7° L’attraction n’est pas plus propre à donner à la matière le mouvement nécessaire pour former le monde…

8° La configuration des particules des différents corps qui en déterminent la nature, la formation des corps organisés et la dureté des corps fournissent un argument aussi démonstratif en faveur d’un principe moteur étranger à la matière…

9° Il est donc démontré géométriquement, dans les articles précédents, que le monde ne peut s’être formé tout seul par des voies mécaniques ; il faut donc admettre au moins un être intelligent capable de le produire, ou soutenir que la nécessité l’a formé tel qu’il est, que les planètes ont éternellement tourné autour du soleil dans des courbes différentes par la seule nécessité. Or, l’absurdité de ce système saute aux yeux, car, les planètes ayant fait de toute éternité les mêmes révolutions, il n’y a aucun point dans leurs orbes dont on puisse les considérer lancées avec une force qui se combine avec leur pesanteur dans le système de Newton ou avec toute autre force dans tout autre système…

10° Voilà donc une intelligence nécessaire, agissante sur la matière trouvée incontestablement, par conséquent, une intelligence infinie…


III. — Portrait de l’abbé Bon.

[A. L., autographe.]

Quand je dirai que l’abbé Le Bon est, de tous les hommes que j’ai vus, celui qui a le plus d’esprit, je ne dirai rien dont il ne soit déjà très persuadé. Personne ne connaît moins cette espèce de modestie qui consiste à ignorer son mérite et je ne lui en fais pas un crime. Il passe pour méprisant ; il ne l’est pas à proprement parler, mais on sent quelquefois trop l’effort qu’il fait pour ne le pas être.

___________

[a] Les notes de Turgot sont en italique.

[b] L’abbé Bon était précepteur des enfants du duc de Chartres, dit Morellet ; c’est plus probablement du duc de Chaulnes.

[c] D’après Du Pont, Turgot aurait renoncé à prendre part au concours ouvert par l’Académie de Soissons quand il sut que l’abbé Bon concourrait. Cela ne paraît pas exact, ainsi qu’on le verra plus loin.

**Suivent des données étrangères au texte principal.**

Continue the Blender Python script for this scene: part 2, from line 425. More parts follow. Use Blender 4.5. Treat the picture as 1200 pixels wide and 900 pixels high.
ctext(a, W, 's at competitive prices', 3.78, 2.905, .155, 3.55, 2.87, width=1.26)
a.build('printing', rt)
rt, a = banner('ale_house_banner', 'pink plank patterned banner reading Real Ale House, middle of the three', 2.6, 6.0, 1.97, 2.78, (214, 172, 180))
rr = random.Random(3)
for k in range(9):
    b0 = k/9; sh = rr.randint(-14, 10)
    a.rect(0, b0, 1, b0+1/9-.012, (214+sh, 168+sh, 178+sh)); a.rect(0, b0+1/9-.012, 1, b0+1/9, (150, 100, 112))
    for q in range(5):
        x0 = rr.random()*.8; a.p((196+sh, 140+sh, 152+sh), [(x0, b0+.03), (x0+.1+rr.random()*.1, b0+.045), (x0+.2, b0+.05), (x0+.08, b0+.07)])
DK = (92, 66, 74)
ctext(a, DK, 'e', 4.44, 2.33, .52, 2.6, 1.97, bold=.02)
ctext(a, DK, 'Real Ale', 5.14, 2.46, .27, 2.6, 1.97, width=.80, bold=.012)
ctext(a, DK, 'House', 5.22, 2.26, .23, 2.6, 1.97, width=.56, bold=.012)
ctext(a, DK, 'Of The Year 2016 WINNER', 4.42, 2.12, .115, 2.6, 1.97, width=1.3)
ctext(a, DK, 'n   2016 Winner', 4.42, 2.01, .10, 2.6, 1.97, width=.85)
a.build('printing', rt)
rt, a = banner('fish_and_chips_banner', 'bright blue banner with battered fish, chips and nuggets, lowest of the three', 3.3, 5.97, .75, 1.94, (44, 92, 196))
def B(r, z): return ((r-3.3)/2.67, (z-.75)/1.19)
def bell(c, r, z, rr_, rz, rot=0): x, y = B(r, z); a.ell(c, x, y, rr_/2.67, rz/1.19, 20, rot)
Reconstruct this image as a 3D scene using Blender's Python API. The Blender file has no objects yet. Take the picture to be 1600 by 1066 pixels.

[d] Probablement Cicé l’aîné.

[e] Le fils du duc, élève de Bon.

[f] Principes du droit naturel, 1747.

[g] Libraire.

[h] Essai de cosmologie, 1748.

[i] Maupertuis (1698-1759) combattait le cartésianisme.

[j] Mathématicien (1698-1758).

[k] « On a trouvé dans les papiers de Turgot, dit Du Pont (Mémoires, p.11), trois fragments précieux d’un Traité sur l’Existence de Dieu, qu’il avait composé en 1748, âgé de vingt et un ans et quelques autres dissertations théologiques où brillent une grande justesse d’esprit et cet amour de la vérité qui caractérisent un cœur honnête ».

Les archives de Lantheuil renferment au sujet de l’existence de Dieu :

1° La présente lettre à l’abbé Bon principalement consacrée à ce sujet ;

2° Un fragment sur quelques preuves de l’Existence de Dieu qui nous a paru être d’une date postérieure à 1748.

Un projet d’article sur Dieu que nous croyons être du temps où Turgot travailla pour l’Encyclopédie.

Il serait sans intérêt de publier intégralement la lettre à l’abbé Bon : nous nous bornons à donner le commencement de chacun des paragraphes où Turgot a développé, assez longuement, les divers points de son argumentation.